Before he had even closed his prayer, Rebekah approached him with her pitcher on her shoulder.  He asked her for a drink and she readily assented and then promptly offered to give his camels water as well.  He had brought ten camels with him.  Ten thirsty camels.  The wells were usually dug around a natural spring and in order to draw water, Rebekah had to descend down a flight of stairs, probably about 50 steps each way. She volunteered to descend into the well and retrieve as much water as her pitcher would hold (probably three gallons) over and over and over.  Dried-up camels can drink about 25 gallons of water each and he had 10 camels.  For Rebekah to adequately water his camels, she had to take about 84 trips up and down the well.  That means 4200 steps down and 4200 steps back down.  Three gallons of water weighs about 24 pounds, plus the weight of her pitcher.  This was no small task for anyone, man or woman.[i]

rebekah

Rebekah exemplified charity in her self-sacrifice.  She was willing to help a stranger because he was thirsty; she went beyond service and kindness into the elevated realm of charity.  No doubt the Lord prepared her to be one of the royal queens of the house of Israel and this expression of love was perfectly in harmony with the expectations that Heavenly Father has for all of his royal daughters.
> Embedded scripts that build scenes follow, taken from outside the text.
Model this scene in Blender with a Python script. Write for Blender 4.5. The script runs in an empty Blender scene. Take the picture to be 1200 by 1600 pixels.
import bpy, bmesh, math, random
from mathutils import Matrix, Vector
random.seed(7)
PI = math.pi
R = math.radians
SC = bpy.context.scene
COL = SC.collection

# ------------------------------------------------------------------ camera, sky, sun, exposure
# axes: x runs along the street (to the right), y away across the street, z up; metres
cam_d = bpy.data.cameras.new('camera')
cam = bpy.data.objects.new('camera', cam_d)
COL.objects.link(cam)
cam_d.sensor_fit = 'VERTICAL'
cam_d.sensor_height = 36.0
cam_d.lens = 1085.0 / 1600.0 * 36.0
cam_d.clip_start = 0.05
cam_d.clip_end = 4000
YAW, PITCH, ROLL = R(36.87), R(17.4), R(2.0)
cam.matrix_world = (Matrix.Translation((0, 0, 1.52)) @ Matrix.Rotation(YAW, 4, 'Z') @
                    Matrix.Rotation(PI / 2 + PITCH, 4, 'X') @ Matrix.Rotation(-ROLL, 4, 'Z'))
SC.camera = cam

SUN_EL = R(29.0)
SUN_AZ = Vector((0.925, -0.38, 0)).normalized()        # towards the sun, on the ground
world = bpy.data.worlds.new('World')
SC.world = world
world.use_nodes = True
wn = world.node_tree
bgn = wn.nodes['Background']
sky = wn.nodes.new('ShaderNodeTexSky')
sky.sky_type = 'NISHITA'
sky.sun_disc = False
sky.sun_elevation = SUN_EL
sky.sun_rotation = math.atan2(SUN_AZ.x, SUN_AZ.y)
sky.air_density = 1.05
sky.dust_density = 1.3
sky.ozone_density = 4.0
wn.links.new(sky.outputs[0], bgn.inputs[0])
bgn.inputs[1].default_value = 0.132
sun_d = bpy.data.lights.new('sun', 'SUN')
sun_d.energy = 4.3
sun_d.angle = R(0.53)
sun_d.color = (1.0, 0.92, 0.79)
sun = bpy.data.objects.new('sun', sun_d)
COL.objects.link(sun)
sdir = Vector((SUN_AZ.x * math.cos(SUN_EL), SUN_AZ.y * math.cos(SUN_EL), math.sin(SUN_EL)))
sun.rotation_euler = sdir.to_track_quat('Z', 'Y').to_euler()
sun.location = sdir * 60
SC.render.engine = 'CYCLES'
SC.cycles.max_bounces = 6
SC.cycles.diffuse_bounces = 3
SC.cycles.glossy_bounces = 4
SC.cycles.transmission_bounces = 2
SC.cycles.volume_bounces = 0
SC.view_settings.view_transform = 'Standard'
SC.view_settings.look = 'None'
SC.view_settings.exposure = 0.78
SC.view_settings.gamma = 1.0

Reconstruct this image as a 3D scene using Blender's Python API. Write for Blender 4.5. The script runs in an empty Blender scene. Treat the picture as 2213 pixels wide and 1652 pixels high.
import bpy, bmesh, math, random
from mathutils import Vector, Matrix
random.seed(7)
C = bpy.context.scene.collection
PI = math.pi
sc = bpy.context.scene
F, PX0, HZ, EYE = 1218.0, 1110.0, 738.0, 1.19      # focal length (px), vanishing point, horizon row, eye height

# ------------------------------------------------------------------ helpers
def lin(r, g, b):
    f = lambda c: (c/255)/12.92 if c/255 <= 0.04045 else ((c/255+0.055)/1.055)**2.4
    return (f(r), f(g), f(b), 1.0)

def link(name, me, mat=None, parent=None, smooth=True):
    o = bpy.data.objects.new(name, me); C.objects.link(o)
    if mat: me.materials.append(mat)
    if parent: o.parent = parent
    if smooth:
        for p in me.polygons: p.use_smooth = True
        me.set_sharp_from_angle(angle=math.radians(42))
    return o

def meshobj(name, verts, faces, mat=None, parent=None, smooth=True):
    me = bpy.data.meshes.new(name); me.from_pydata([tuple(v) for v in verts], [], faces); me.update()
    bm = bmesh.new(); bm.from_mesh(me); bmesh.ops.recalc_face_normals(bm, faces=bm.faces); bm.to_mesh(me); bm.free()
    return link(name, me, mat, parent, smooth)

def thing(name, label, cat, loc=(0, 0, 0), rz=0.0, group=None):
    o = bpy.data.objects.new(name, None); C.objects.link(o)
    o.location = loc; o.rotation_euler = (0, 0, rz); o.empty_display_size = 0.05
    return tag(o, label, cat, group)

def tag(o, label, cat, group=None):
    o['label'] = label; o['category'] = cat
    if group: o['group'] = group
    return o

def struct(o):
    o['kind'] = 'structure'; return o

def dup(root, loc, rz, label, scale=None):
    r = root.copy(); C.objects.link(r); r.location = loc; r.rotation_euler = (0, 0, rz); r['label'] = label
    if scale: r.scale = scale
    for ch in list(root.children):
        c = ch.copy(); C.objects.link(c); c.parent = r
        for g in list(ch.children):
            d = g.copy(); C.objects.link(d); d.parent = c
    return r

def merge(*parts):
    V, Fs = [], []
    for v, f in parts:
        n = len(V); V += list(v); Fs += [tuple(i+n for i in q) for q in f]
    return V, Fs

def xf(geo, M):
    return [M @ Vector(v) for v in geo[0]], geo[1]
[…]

Charity is a divine gift, the highest form of love and worship. It is the way that Christians are defined: if we have charity, we have everything.  It also makes our self-sacrifice less of a sacrifice because as Rebekah showed with Abraham’s servant, we truly love and value others as much as we love and value our own needs.  Our hearts fill with love and it follows naturally that we are willing to give them what they need from what we have.